Australia rejects ban on air shipment of batteries

Australia has joined nine other nations in voting against a ban on rechargeable battery shipments on passenger airliners.


A UN aviation panel rejected the ban despite evidence they can cause explosions and unstoppable, in-flight fires, aviation officials told The Associated Press.

The International Civil Aviation Organisation panel on dangerous goods voted 10 to seven against a ban, said officials who spoke on condition of anonymity because they weren’t authorised to speak about the vote publicly.

The United States, Russia, Brazil, China and Spain, as well as organisations representing airline pilots and aircraft manufacturers, voted in favour of the ban.

Australia, The Netherlands, Canada, France, Italy, United Arab Emirates, South Korea, Japan and the United Kingdom, as well as the International Air Transport Association, a global airline trade group, voted against it.

Billions of the lithium-ion batteries are used to power consumer electronics, ranging from mobile phones and laptops to power tools and toothbrushes. Tens of thousands of the batteries are often shipped on a single plane.

US Federal Aviation Administration government tests show small quantities of overheated lithium-ion batteries can cause explosions that can disable aircraft fire protection systems.

The explosions knock panels off the interior walls of cargo compartments, allowing halon gas – the fire suppression system used in airliners – to escape and dissipate.

With no halon, a fire could rage unchecked and lead to the destruction of the plane.

The aviation organisation, also called ICAO, is the United Nations agency that sets international aviation standards. It’s up to each country to decide whether to follow the standards, but most do.

Angela Stubblefield, the US representative on the panel, spoke in favour of the ban, as did an official from the International Federation of Air Line Pilots’ Associations.
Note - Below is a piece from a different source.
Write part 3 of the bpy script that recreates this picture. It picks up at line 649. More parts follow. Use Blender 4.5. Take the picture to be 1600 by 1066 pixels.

Opponents of the ban argued that the decision on whether to accept battery shipments should be left up airlines, the officials said.

As the result of the US testing, nearly 30 airlines around the world say they no longer accept bulk battery shipments as cargo, but many other airlines continue to accept the shipments.

The battery industry and companies that rely on battery shipments have long said that the problem should be addressed by cracking down on shady battery makers who don’t use proper shipping procedures.

Battery industry officials didn’t immediately reply to a request for comment.